"Profit from your knowledge!"
The Bull Bear Trader discusses market events and news with an interest in understanding risk and return in both bull and bear markets. Discussion topics include trading and hedging strategies, derivatives, risk management, hedge funds, quantitative finance, the energy and commodity markets, and private equity, as well as an occasional investment opinion.
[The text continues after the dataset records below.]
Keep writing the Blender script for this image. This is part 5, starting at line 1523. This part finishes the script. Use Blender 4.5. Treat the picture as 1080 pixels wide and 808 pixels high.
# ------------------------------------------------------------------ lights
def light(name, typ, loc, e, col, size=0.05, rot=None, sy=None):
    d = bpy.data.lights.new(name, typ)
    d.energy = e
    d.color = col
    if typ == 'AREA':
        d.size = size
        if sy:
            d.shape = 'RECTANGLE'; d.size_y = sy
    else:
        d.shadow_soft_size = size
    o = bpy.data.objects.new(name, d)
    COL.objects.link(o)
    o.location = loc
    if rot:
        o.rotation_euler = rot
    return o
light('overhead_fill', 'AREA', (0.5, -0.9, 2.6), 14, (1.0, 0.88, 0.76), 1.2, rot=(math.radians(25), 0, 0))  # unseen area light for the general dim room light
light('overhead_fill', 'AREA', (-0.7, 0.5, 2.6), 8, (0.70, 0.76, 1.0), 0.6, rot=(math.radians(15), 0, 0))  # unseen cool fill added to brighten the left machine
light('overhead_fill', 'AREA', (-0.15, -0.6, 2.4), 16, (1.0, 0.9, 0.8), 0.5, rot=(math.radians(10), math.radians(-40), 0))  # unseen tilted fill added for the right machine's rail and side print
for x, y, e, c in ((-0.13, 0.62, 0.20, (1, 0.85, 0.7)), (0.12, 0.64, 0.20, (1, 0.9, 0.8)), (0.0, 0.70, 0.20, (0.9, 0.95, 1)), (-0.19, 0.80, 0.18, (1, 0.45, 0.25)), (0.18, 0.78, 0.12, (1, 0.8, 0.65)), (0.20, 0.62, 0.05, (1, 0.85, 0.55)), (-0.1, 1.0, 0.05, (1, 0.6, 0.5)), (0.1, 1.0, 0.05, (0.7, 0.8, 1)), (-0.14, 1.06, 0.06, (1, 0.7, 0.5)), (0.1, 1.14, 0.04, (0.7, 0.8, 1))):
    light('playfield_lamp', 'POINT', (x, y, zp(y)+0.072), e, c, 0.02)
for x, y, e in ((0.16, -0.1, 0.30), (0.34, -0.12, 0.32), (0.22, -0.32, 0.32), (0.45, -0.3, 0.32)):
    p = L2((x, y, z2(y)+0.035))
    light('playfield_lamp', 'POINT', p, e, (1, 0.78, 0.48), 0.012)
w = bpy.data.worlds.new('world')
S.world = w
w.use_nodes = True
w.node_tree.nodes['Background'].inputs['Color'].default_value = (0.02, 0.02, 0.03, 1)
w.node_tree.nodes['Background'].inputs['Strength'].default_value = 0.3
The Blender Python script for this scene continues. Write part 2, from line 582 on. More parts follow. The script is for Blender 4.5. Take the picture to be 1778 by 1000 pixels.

Thursday, October 23, 2008
Strangles Generating More Interest
Recently, high volatility is causing some option strategies, such as selling strangles, to look appealing again (see WSJ article). A strangle is an option strategy where you buy out-of-the-money puts and calls, as opposed to a straddle where both options are at-the-money. For those buying the position, you are hoping for volatility - with movement in either direction. Right now, as a result of higher volatility, the strategy is more expensive than it has been in the past, offering opportunity for those who sell the position. Typically, selling the strategy is safer when the straddle options are deeper out-of-the-money, but of course, deep out-of-the-money options do not usually generate as much premium - until now. The higher volatility has increased premiums to the point that deep out-of-the-money options, even for those tied to historically lower volatility stocks, are looking attractive. Each position needs to be considered carefully for risk and reward, but those with the stomach to sell option are seeing new opportunities and possibilities.